Merci pour vos excellents articles.
Que les Indiens aient les compétences pour entretenir ces avions, ça ne fait aucun doute. Mais quid des pièces détachées ?
Je suppose que Sukhoi ne fera pas le plaisir de fournir un concurrent qui piétine ses plates bandes. Les Indiens ont-il la possibilité technique / légale de fabriquer des pièces sur mesure ? Y compris pour des pièces de haute technologie comme certaines parties des réacteurs ?
Ou tablent-ils sur un stock de pièces (qui s’épuisera tôt ou tard) ?
Le journal Hindustan Times a annoncé que le contrat avec l’Indonésie serait signé début avril.
Mais Sukhoi fournirait alors toujours les pièces détachées ? Quid des moteurs?
Les SU-30MKI sont fabriqués sous licence en Inde. Donc ils ont les pièces. Pour le moteurs, aucune idée.
Encore une preuve que cette guerre en plus d’être intolérable est totalement contre productive. Mais tant que Poutine sera persuadé que l’Occident veut détruire la Russie il en sera ainsi.
L’ Algérie ne tournera jamais le dos à la Russie. Pour le meilleur où pour le pire.
C’ est question d’ honneur, la Russie est un allié stratégique de l’Algerie.

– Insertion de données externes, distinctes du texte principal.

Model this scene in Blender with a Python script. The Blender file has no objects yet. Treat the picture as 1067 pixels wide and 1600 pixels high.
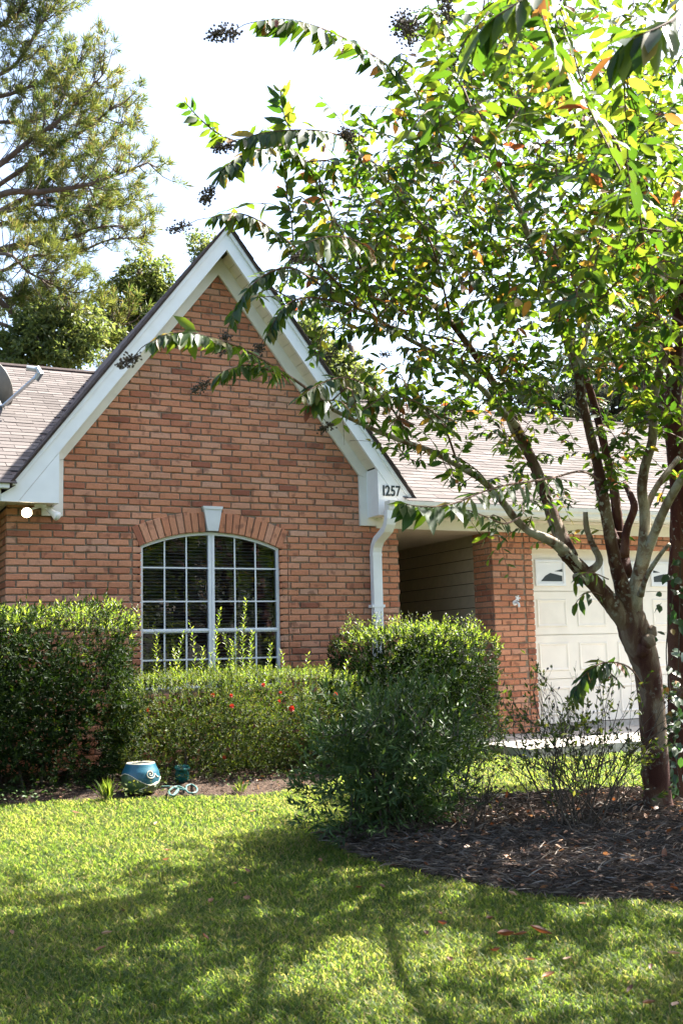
import bpy, math, random
import numpy as np
from mathutils import Vector, Matrix
rng = np.random.default_rng(7)
random.seed(7)
S = bpy.context.scene
# ------------------------------------------------------------------ camera
cam = bpy.data.cameras.new('camera'); cam_o = bpy.data.objects.new('camera', cam)
S.collection.objects.link(cam_o); S.camera = cam_o
F = 1666.44
YAW, PITCH, ROLL = [math.radians(a) for a in (25.5676, 7.4463, -1.4135)]
cy, sy = math.cos(YAW), math.sin(YAW)
fw = np.array([sy*math.cos(PITCH), cy*math.cos(PITCH), math.sin(PITCH)])
rt = np.array([cy, -sy, 0.0]); up = np.cross(rt, fw)
rt2 = math.cos(ROLL)*rt + math.sin(ROLL)*up
up2 = -math.sin(ROLL)*rt + math.cos(ROLL)*up
cam_o.matrix_world = Matrix(((rt2[0], up2[0], -fw[0], 0), (rt2[1], up2[1], -fw[1], 0), (rt2[2], up2[2], -fw[2], 0), (0, 0, 0, 1)))
cam.sensor_fit = 'VERTICAL'; cam.sensor_height = 36.0; cam.sensor_width = 24.0
cam.lens = 36.0*F/1600.0
cam.clip_start = 0.05; cam.clip_end = 600
cam.dof.use_dof = True; cam.dof.focus_distance = 9.5; cam.dof.aperture_fstop = 8.0
# ------------------------------------------------------------------ light
SUN = np.array([0.62, 0.09, 0.78]); SUN = SUN/np.linalg.norm(SUN)
w = bpy.data.worlds.new('World'); S.world = w; w.use_nodes = True
nt = w.node_tree; bg = nt.nodes['Background']
sk = nt.nodes.new('ShaderNodeTexSky'); sk.sky_type = 'NISHITA'; sk.sun_disc = False
sk.sun_elevation = math.asin(SUN[2]); sk.sun_rotation = math.atan2(SUN[0], SUN[1])
sk.air_density = 1.0; sk.dust_density = 3.0; sk.ozone_density = 1.0
nt.links.new(sk.outputs[0], bg.inputs[0]); bg.inputs[1].default_value = 0.085
sl = bpy.data.lights.new('sun', 'SUN'); sl.energy = 5.0; sl.angle = math.radians(0.5); sl.color = (1, .95, .86)
so = bpy.data.objects.new('sun', sl); S.collection.objects.link(so); so.location = (20, 4, 25)
so.rotation_euler = Vector(SUN).to_track_quat('Z', 'Y').to_euler()
S.view_settings.view_transform = 'Standard'; S.view_settings.look = 'None'
S.view_settings.exposure = 2.65; S.view_settings.gamma = 1.0
S.cycles.max_bounces = 8; S.cycles.diffuse_bounces = 4; S.cycles.transmission_bounces = 4; S.cycles.transparent_max_bounces = 8
S.cycles.sample_clamp_indirect = 6.0

# ------------------------------------------------------------------ helpers
def ray(px, py):
    c = np.array([(px-533.5)/F, -(py-800)/F, 1.0])
    return c[0]*rt2 + c[1]*up2 + fw
def at(px, py, d): return ray(px, py)*d                 # point at axis depth d
def gz(x, y):
    """height of the lawn"""
    y = np.minimum(np.asarray(y, float), 9.0)
    x = np.asarray(x, float)
    return -1.05-0.045*(9-y) + 0.012*np.sin(1.7*x+.4)*np.sin(1.3*y)
def on_ground(px, py, dz=0.0):
    r = ray(px, py); t = -1.455/(r[2]-.045*r[1])
    for _ in range(6):
        p = r*t; t += (float(gz(p[0], p[1]))+dz-p[2])/r[2]*0.9
    return r*t

def mesh_np(name, V, Fs, mats, tint=None, smooth=False, mi=None):
    """Fs: (M,k) int array or list of such arrays"""
    me = bpy.data.meshes.new(name)
    V = np.asarray(V, np.float32)
    if not isinstance(Fs, list): Fs = [Fs]
    Fs = [np.asarray(f, np.int32) for f in Fs if len(f)]
    me.vertices.add(len(V)); me.vertices.foreach_set('co', V.ravel())
    nl = sum(f.size for f in Fs); npoly = sum(len(f) for f in Fs)
    me.loops.add(nl); me.loops.foreach_set('vertex_index', np.concatenate([f.ravel() for f in Fs]))
    me.polygons.add(npoly)
    tot = np.concatenate([np.full(len(f), f.shape[1], np.int32) for f in Fs])
    st = np.concatenate([[0], np.cumsum(tot)[:-1]]).astype(np.int32)
    me.polygons.foreach_set('loop_start', st); me.polygons.foreach_set('loop_total', tot)
    me.polygons.foreach_set('use_smooth', np.full(npoly, bool(smooth)))
    if mi is not None: me.polygons.foreach_set('material_index', np.asarray(mi, np.int32))
    if not isinstance(mats, (list, tuple)): mats = [mats]
    for m in mats: me.materials.append(m)
    if tint is not None:
        a = me.attributes.new('tint', 'FLOAT', 'POINT'); a.data.foreach_set('value', np.asarray(tint, np.float32))
    me.update(calc_edges=True); me.validate()
    return me
def link(name, me, parent=None, loc=None):
    o = bpy.data.objects.new(name, me); S.collection.objects.link(o)
    if parent is not None: o.parent = parent
    if loc is not None: o.location = loc
    return o
def inst(name, me, parent, M):
    o = bpy.data.objects.new(name, me); S.collection.objects.link(o); o.parent = parent
    o.matrix_local = M
    return o
def tag(o, label, cat, group=None):
    o['label'] = label; o['category'] = cat
    if group: o['group'] = group
    return o
def thing(name, label, cat, group=None, loc=(0, 0, 0)):
    o = bpy.data.objects.new(name, None); S.collection.objects.link(o)
    o.empty_display_size = .1; o.location = loc
    return tag(o, label, cat, group)
def stuff(o): o['kind'] = 'stuff'; return o
def structure(o): o['kind'] = 'structure'; return o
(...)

Poutine à appeler le président Tebboune Cette semaine qui a accepté une visite à Moscou prochainement
Mettre honneur et Russie en 2022 dans la même phrase il n’y a que vous madame ou monsieur mimir pour oser cela. Et puis que vient faire l’honneur dans le marché des matériels de défense ? C’est avant tout une question de pragmatisme, enfin pour les grandes puissances.
Je pense qu’il y a certaine valeurs que l’occidental , issue d’une grande puissance , que vous êtes ne peut comprendre !
Bonsoir monsieur Zabano mon propos va être très simple : soit votre commentaire est aéronautique soit il est modéré sans aucune hésitation. Pour cette fois je laisse passer, mais ce sera la seule et unique fois.
Vous êtes prévenu pour la prochaine fois.